Here is the first lesson in why a different country is a Different country, and can not be counted upon to do what US audiences do--And why a studio can't necessarily run crying to the International market every time one's own movie does badly at home, like the 4-yo. who runs to hope Grandma will say yes even when Mommy says no.

So, what have we learned, after all the rubble has been cleared, and all the fallout has settled?  (Besides helpfully knowing who to blame, that is.)

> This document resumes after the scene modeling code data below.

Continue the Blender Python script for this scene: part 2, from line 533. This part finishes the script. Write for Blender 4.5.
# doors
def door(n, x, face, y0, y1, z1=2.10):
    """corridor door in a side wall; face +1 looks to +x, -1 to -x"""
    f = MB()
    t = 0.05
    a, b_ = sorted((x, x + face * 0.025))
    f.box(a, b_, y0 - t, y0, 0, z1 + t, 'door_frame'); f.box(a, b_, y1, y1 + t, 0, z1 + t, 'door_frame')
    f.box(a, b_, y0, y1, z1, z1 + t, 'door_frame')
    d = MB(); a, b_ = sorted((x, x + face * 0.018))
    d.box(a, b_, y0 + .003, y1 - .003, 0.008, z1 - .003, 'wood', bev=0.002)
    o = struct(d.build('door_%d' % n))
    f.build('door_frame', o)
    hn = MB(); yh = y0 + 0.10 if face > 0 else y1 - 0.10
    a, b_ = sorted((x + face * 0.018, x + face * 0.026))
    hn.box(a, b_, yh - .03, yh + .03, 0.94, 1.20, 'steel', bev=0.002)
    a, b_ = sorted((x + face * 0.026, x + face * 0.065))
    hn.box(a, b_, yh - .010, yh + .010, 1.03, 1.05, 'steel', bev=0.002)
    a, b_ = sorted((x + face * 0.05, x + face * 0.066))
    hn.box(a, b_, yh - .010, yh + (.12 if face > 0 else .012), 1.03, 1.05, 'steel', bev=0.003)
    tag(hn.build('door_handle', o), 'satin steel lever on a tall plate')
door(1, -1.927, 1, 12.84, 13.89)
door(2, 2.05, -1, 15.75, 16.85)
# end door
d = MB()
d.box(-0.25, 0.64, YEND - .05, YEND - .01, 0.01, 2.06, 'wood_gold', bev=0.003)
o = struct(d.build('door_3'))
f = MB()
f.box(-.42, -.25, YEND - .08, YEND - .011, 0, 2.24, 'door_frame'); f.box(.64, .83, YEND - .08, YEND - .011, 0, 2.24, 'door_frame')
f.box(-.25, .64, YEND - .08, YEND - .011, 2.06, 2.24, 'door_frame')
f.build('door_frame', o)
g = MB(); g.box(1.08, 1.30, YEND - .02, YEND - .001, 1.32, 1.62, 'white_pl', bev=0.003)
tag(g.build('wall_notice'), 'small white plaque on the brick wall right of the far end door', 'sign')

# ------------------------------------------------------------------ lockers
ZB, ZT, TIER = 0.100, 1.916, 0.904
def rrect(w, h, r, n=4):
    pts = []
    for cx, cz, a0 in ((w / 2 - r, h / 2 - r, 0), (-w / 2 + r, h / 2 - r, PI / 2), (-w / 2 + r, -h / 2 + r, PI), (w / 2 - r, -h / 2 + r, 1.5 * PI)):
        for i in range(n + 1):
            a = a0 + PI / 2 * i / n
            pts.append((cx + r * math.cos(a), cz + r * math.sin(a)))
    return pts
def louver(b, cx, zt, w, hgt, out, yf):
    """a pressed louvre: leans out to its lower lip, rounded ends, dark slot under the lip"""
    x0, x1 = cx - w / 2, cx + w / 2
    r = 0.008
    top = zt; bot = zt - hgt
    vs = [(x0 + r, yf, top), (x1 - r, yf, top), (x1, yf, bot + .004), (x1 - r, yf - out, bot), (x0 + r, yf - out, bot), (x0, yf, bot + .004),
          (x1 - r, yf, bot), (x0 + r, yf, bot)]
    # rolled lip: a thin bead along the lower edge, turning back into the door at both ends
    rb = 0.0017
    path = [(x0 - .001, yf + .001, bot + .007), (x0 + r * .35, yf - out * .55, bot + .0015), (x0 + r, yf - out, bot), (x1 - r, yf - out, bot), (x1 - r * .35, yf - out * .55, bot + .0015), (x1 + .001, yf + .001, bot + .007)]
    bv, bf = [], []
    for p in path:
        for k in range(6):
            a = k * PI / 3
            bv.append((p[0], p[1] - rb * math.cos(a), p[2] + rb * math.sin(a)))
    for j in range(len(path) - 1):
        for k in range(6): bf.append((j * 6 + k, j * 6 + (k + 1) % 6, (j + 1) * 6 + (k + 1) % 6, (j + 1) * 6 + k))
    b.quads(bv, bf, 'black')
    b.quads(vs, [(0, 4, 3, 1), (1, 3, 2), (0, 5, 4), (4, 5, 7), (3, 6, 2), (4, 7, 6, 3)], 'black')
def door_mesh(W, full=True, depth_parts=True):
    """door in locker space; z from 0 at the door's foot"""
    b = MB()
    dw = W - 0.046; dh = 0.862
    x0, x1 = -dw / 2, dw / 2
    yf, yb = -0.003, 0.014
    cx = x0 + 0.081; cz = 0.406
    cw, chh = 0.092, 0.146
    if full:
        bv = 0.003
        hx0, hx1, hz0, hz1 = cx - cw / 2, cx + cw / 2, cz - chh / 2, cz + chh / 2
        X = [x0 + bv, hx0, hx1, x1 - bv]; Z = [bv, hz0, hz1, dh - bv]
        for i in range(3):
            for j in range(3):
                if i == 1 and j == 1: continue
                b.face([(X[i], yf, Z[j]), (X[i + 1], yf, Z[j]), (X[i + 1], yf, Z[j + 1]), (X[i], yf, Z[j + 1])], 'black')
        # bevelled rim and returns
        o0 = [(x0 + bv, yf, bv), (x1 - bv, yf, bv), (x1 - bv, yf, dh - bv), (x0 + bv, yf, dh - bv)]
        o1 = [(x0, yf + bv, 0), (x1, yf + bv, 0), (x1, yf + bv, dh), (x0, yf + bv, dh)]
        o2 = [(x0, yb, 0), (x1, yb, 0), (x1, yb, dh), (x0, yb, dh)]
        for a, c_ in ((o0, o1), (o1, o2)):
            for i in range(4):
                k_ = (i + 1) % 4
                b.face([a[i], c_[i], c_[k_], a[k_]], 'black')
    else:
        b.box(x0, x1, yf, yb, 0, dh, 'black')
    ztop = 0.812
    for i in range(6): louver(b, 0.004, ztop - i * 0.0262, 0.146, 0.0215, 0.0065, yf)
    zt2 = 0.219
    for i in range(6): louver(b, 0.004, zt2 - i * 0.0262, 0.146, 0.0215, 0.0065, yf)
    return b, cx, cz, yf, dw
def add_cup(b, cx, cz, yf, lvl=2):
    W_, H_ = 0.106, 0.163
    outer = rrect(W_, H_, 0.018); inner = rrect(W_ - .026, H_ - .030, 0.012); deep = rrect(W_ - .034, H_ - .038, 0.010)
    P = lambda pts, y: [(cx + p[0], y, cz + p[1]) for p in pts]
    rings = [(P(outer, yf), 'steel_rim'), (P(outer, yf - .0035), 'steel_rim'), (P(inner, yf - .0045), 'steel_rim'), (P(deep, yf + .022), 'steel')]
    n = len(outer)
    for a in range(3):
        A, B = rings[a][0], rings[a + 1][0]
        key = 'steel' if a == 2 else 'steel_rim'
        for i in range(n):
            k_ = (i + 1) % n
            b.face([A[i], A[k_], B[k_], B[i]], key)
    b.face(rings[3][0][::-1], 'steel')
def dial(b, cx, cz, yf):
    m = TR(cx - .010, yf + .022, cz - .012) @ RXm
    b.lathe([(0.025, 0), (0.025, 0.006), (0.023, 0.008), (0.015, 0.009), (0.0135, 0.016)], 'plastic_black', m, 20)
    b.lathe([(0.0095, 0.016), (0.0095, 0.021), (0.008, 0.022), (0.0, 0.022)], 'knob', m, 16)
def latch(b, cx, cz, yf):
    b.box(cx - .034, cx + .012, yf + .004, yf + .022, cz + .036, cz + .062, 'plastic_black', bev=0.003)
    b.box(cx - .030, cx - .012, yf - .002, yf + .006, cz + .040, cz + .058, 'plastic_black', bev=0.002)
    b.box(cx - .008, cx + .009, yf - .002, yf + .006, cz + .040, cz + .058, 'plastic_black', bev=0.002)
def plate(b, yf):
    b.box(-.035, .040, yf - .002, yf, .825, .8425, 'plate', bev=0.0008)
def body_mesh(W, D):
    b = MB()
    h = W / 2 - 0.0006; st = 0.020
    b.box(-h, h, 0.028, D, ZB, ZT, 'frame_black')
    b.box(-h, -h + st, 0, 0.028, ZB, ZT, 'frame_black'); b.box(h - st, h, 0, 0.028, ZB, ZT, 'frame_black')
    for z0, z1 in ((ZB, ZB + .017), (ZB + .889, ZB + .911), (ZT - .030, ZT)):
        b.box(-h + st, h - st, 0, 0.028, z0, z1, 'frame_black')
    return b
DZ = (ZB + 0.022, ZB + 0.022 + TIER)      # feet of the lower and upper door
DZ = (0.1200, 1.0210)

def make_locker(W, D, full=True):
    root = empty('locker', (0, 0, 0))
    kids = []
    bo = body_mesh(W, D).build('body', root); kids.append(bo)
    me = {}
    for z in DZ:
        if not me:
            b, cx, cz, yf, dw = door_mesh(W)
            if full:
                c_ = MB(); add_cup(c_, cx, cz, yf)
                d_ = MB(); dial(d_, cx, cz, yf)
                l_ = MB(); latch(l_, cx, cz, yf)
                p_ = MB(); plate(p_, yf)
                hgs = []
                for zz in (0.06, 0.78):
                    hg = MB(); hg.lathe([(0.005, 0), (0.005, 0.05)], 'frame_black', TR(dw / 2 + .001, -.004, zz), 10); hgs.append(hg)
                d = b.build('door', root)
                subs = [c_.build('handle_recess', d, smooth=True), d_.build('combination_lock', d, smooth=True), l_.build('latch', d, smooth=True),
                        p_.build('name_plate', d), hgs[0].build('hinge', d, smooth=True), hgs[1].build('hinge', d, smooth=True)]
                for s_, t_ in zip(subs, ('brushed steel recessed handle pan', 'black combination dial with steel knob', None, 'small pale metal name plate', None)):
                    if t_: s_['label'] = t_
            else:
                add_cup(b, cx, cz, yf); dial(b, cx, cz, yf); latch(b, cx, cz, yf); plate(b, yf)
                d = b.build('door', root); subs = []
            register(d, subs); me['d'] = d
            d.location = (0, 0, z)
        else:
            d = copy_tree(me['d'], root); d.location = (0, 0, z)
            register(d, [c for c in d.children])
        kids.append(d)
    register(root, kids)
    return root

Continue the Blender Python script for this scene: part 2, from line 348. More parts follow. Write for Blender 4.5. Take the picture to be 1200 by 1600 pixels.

That when we throw X-Men, Alice, the Ninja Turtles, Jason Bourne, Star Trek, Independence Day, etc., into the mix, perhaps that a lot of big-budget central corporate-tentpole movies this summer were made AT the audience, rather than FOR them.  Studios embarked on long-range marketing strategies that would have them smugly and comfortably set for the next three years with pre-greenlit tentpole "franchise" movies, tore their hair in bafflement when it didn't happen, and threw tantrums at the paying moviegoers who weren't letting them do it.  And then tried to find excuses why what US moviegoers thought "didn't matter" anyway, since the boardroom-franchise money would all eventually come from somewhere, and numbers wouldn't lie.
The problem happened when the money didn't come in.  Because someone forgot where that money came from, and burned their bridges to getting it.
If we learn a lesson from 2016--and that's still a big "if"--it's that if you make a movie without an audience in mind, that's exactly what you'll get:  A movie without an audience.